Monday, December 28, 2015

I Was Here

I Was Here
Gayle Forman

I Was Here

Genre: Young Adult Fiction

Summary (from Goodreads): 
Cody and Meg were inseparable.
Two peas in a pod.
Until . . . they weren’t anymore.

When her best friend Meg drinks a bottle of industrial-strength cleaner alone in a motel room, Cody is understandably shocked and devastated. She and Meg shared everything—so how was there no warning? But when Cody travels to Meg’s college town to pack up the belongings left behind, she discovers that there’s a lot that Meg never told her. About her old roommates, the sort of people Cody never would have met in her dead-end small town in Washington. About Ben McAllister, the boy with a guitar and a sneer, who broke Meg’s heart. And about an encrypted computer file that Cody can’t open—until she does, and suddenly everything Cody thought she knew about her best friend’s death gets thrown into question.

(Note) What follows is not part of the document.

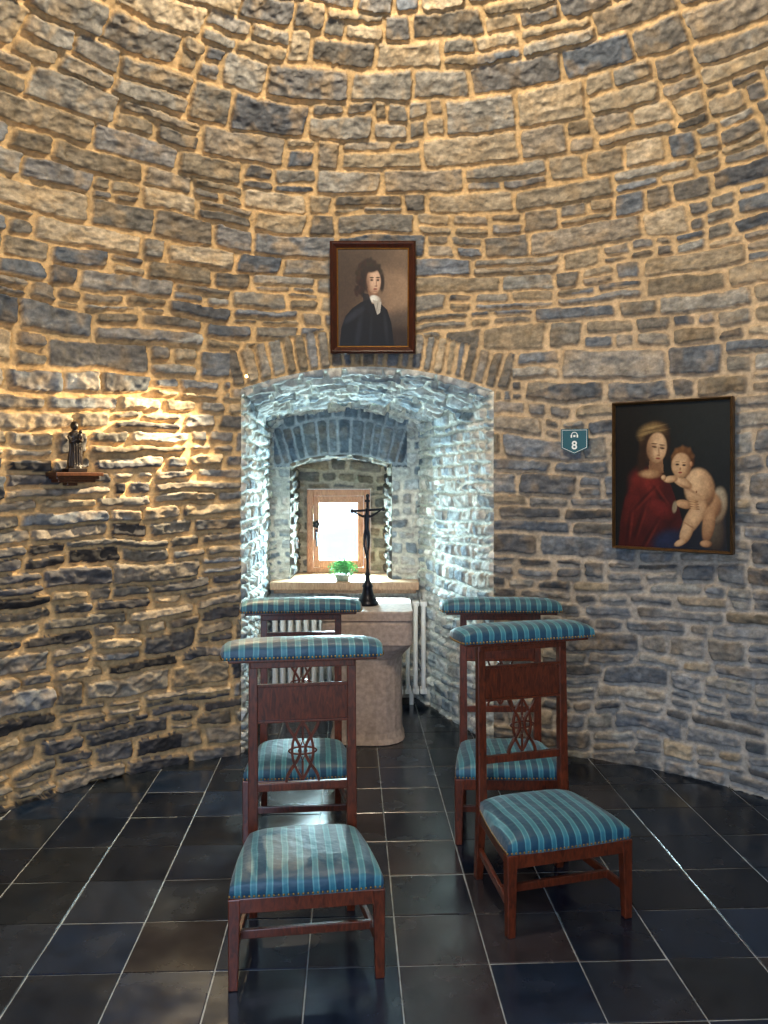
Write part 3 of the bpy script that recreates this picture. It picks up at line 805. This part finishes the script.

I Was Here is Gayle Forman at her finest, a taut, emotional, and ultimately redemptive story about redefining the meaning of family and finding a way to move forward even in the face of unspeakable loss.

 
Review:  I definitely enjoy Forman's writing style, even when I find some of her subject matter disagreeable.  This was another book that I couldn't put down, and I really cared about the main character even though she was nothing at all like me.  When Cody's best friend Meg commits suicide, Cody feels guilty for not being able to stop her friend, even though she had no idea that Meg suffered from depression.  The thought that Forman put into Cody's emotions regarding the death of her best friend and her own feelings of guilt made Cody seem so real; I cried several times imagining the pain that Cody was feeling.  The problem I had with this book was the romantic relationship between Cody and Ben, a stereotypical bad boy who had slept with her best friend and then ditched her.  In my mind, a good friend wouldn't start a romantic relationship with her best friend's ex for any reason at all, and especially if the ex was a total jerk.  While I understand that young adult books seem to need a romantic premise, I think this would have been a stronger book if the romance had been nonexistent, and it had focused solely on the grief, guilt and suicide.